All of the data below should be written out exactly.
**** Information shown ****
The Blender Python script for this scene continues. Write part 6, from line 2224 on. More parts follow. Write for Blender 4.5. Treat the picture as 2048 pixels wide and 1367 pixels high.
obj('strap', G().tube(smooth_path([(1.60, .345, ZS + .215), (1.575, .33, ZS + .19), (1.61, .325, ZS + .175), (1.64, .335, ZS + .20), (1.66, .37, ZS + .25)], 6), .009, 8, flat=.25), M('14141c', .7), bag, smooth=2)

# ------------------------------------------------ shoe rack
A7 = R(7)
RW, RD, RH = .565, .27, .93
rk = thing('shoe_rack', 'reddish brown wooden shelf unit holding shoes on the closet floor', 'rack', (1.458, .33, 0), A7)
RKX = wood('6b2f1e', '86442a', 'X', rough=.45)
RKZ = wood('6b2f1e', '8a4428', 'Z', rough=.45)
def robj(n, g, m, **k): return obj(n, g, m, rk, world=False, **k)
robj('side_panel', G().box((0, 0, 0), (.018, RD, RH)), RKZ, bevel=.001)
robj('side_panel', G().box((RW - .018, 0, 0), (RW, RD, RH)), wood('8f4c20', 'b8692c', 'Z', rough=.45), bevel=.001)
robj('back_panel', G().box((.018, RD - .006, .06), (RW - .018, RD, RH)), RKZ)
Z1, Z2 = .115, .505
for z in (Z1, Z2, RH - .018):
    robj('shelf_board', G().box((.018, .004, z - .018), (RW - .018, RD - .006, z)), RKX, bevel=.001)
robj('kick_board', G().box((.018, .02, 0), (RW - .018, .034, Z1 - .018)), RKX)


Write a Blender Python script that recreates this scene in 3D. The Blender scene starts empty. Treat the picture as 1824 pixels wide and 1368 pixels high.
****
*Solution for this problem*.
The Blender Python script for this scene continues. Write part 6, from line 2224 on. More parts follow. Write for Blender 4.5. Treat the picture as 2048 pixels wide and 1367 pixels high.
obj('strap', G().tube(smooth_path([(1.60, .345, ZS + .215), (1.575, .33, ZS + .19), (1.61, .325, ZS + .175), (1.64, .335, ZS + .20), (1.66, .37, ZS + .25)], 6), .009, 8, flat=.25), M('14141c', .7), bag, smooth=2)

# ------------------------------------------------ shoe rack
A7 = R(7)
RW, RD, RH = .565, .27, .93
rk = thing('shoe_rack', 'reddish brown wooden shelf unit holding shoes on the closet floor', 'rack', (1.458, .33, 0), A7)
RKX = wood('6b2f1e', '86442a', 'X', rough=.45)
RKZ = wood('6b2f1e', '8a4428', 'Z', rough=.45)
def robj(n, g, m, **k): return obj(n, g, m, rk, world=False, **k)
robj('side_panel', G().box((0, 0, 0), (.018, RD, RH)), RKZ, bevel=.001)
robj('side_panel', G().box((RW - .018, 0, 0), (RW, RD, RH)), wood('8f4c20', 'b8692c', 'Z', rough=.45), bevel=.001)
robj('back_panel', G().box((.018, RD - .006, .06), (RW - .018, RD, RH)), RKZ)
Z1, Z2 = .115, .505
for z in (Z1, Z2, RH - .018):
    robj('shelf_board', G().box((.018, .004, z - .018), (RW - .018, RD - .006, z)), RKX, bevel=.001)
robj('kick_board', G().box((.018, .02, 0), (RW - .018, .034, Z1 - .018)), RKX)


Write a Blender Python script that recreates this scene in 3D. The Blender scene starts empty. Treat the picture as 1824 pixels wide and 1368 pixels high.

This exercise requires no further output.